My husband has read some romances. He's read a couple of Brockmann's when I raved about a particular book. I've gotten him to read a Sarah McCarty western which is pretty steamy. He's also read a couple of stories out of an anthology when I thought it might appeal to him.

While we joke between us that the books are "foreplay" he's never called them porn. As for getting me better, I think conversations we've had as a result of a book either one of us has read has done that...added some insight to the other person.

Greg looks at my reading, and blogging for that matter, as my hobby. He thinks it's great I've found something that interests me and that I enjoy.

Of course, he is a reader too, maybe that is the difference. He's not a book snob...we've both met those. We both agree that reading is personal and should be accessible and an enjoyable experience. I actually feel pretty lucky to have him.

Tara Marie said...

My dad's a romance reader, more dedicated than my mom. Like Meljeans mostly categories, but will read other too.

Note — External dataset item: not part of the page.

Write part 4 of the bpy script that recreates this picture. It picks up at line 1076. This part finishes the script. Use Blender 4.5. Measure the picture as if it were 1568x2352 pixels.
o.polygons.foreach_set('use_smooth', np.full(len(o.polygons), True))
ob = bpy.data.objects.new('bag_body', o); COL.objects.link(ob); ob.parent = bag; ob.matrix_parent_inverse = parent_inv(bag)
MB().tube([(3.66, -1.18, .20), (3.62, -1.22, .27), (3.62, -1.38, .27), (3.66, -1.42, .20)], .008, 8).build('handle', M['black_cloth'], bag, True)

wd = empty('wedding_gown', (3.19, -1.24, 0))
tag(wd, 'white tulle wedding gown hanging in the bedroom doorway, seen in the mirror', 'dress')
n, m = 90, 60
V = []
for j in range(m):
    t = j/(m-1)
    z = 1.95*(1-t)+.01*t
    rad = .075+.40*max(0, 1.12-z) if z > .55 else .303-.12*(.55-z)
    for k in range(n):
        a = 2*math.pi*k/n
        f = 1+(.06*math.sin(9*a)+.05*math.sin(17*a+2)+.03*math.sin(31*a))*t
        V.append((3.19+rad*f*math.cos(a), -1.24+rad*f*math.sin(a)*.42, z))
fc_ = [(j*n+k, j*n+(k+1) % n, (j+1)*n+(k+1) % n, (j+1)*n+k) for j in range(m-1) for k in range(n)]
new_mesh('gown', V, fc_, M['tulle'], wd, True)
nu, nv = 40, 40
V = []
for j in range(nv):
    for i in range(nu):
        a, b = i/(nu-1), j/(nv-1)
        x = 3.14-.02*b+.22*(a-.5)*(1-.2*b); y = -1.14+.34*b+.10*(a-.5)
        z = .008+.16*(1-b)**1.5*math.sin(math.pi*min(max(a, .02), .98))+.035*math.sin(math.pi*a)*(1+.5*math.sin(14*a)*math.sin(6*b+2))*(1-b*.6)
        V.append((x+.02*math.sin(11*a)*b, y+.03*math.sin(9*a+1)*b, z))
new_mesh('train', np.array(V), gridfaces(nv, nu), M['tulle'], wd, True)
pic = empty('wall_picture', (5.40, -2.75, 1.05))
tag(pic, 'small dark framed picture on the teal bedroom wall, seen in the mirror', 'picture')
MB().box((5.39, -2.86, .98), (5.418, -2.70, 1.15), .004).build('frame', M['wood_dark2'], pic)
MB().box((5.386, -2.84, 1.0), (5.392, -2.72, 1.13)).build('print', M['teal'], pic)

I've started to convert my husband, he's read a couple of romantic suspenses (Nora Roberts and Tami Hoag), he's never going to read historicals or romantic comedies, but through in a mystery and he'll tolerate the sex--LOL.

My next RTB post tracks my husbands conversion, but it's not do until November sometime (I've already written it)

Mailyn said...

This is a very interesting question and I do think that more men shouldn't be such big babies and get to reading these novels. We read suspense, sci-fi, fantasy, etc so how come they don't read romance? Of course I always think it's because they think the subject matter isn't "manly" enough. I think it's society's fault in some way as they also expect men to balk at anything considered too femenine.

Who knows? Maybe they won't admit it to their buddies but, perhaps, when women are out of the house the men sneak a read here and there.

But they would never admit it. They are just too scared they will be laughed at to tell anyone. LOL.

Wendy said...

Does anyone out there have a significant other who is open to or has read romance novels?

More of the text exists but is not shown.